— Begin Information shown —

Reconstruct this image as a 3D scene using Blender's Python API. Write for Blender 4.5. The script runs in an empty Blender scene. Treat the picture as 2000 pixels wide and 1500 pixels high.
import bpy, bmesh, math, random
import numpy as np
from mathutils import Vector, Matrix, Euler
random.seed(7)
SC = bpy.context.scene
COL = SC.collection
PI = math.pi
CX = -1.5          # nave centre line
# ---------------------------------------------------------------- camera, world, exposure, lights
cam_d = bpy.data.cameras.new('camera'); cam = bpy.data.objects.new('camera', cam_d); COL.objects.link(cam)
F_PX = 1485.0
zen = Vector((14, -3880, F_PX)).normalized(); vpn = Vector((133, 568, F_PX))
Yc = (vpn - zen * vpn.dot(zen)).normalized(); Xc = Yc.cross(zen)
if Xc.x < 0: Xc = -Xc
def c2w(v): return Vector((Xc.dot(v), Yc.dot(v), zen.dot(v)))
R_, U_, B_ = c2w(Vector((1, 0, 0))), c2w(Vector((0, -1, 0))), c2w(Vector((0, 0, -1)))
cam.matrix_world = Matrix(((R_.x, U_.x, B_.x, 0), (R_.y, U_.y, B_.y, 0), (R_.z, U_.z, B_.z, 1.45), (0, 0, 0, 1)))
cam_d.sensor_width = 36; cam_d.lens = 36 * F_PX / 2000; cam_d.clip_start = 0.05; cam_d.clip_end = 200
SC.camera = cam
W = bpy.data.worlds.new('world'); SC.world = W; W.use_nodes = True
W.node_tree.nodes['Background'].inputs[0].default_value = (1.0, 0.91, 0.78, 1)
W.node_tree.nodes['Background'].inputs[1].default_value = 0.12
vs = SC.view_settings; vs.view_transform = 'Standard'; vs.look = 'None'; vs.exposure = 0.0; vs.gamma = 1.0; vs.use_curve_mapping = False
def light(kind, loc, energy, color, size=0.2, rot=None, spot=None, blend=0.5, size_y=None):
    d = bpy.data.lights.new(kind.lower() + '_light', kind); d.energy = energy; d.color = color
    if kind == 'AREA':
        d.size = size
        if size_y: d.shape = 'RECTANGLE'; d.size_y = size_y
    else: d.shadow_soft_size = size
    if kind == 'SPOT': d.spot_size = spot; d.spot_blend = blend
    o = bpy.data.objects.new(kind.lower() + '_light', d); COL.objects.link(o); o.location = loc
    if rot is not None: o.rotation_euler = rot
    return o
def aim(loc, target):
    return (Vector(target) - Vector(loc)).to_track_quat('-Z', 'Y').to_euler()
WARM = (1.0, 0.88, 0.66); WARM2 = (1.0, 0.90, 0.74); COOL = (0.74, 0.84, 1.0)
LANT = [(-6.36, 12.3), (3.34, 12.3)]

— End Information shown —

Your task =>
Every line above should be retyped exactly as given.

Response =>
Reconstruct this image as a 3D scene using Blender's Python API. Write for Blender 4.5. The script runs in an empty Blender scene. Treat the picture as 2000 pixels wide and 1500 pixels high.
import bpy, bmesh, math, random
import numpy as np
from mathutils import Vector, Matrix, Euler
random.seed(7)
SC = bpy.context.scene
COL = SC.collection
PI = math.pi
CX = -1.5          # nave centre line
# ---------------------------------------------------------------- camera, world, exposure, lights
cam_d = bpy.data.cameras.new('camera'); cam = bpy.data.objects.new('camera', cam_d); COL.objects.link(cam)
F_PX = 1485.0
zen = Vector((14, -3880, F_PX)).normalized(); vpn = Vector((133, 568, F_PX))
Yc = (vpn - zen * vpn.dot(zen)).normalized(); Xc = Yc.cross(zen)
if Xc.x < 0: Xc = -Xc
def c2w(v): return Vector((Xc.dot(v), Yc.dot(v), zen.dot(v)))
R_, U_, B_ = c2w(Vector((1, 0, 0))), c2w(Vector((0, -1, 0))), c2w(Vector((0, 0, -1)))
cam.matrix_world = Matrix(((R_.x, U_.x, B_.x, 0), (R_.y, U_.y, B_.y, 0), (R_.z, U_.z, B_.z, 1.45), (0, 0, 0, 1)))
cam_d.sensor_width = 36; cam_d.lens = 36 * F_PX / 2000; cam_d.clip_start = 0.05; cam_d.clip_end = 200
SC.camera = cam
W = bpy.data.worlds.new('world'); SC.world = W; W.use_nodes = True
W.node_tree.nodes['Background'].inputs[0].default_value = (1.0, 0.91, 0.78, 1)
W.node_tree.nodes['Background'].inputs[1].default_value = 0.12
vs = SC.view_settings; vs.view_transform = 'Standard'; vs.look = 'None'; vs.exposure = 0.0; vs.gamma = 1.0; vs.use_curve_mapping = False
def light(kind, loc, energy, color, size=0.2, rot=None, spot=None, blend=0.5, size_y=None):
    d = bpy.data.lights.new(kind.lower() + '_light', kind); d.energy = energy; d.color = color
    if kind == 'AREA':
        d.size = size
        if size_y: d.shape = 'RECTANGLE'; d.size_y = size_y
    else: d.shadow_soft_size = size
    if kind == 'SPOT': d.spot_size = spot; d.spot_blend = blend
    o = bpy.data.objects.new(kind.lower() + '_light', d); COL.objects.link(o); o.location = loc
    if rot is not None: o.rotation_euler = rot
    return o
def aim(loc, target):
    return (Vector(target) - Vector(loc)).to_track_quat('-Z', 'Y').to_euler()
WARM = (1.0, 0.88, 0.66); WARM2 = (1.0, 0.90, 0.74); COOL = (0.74, 0.84, 1.0)
LANT = [(-6.36, 12.3), (3.34, 12.3)]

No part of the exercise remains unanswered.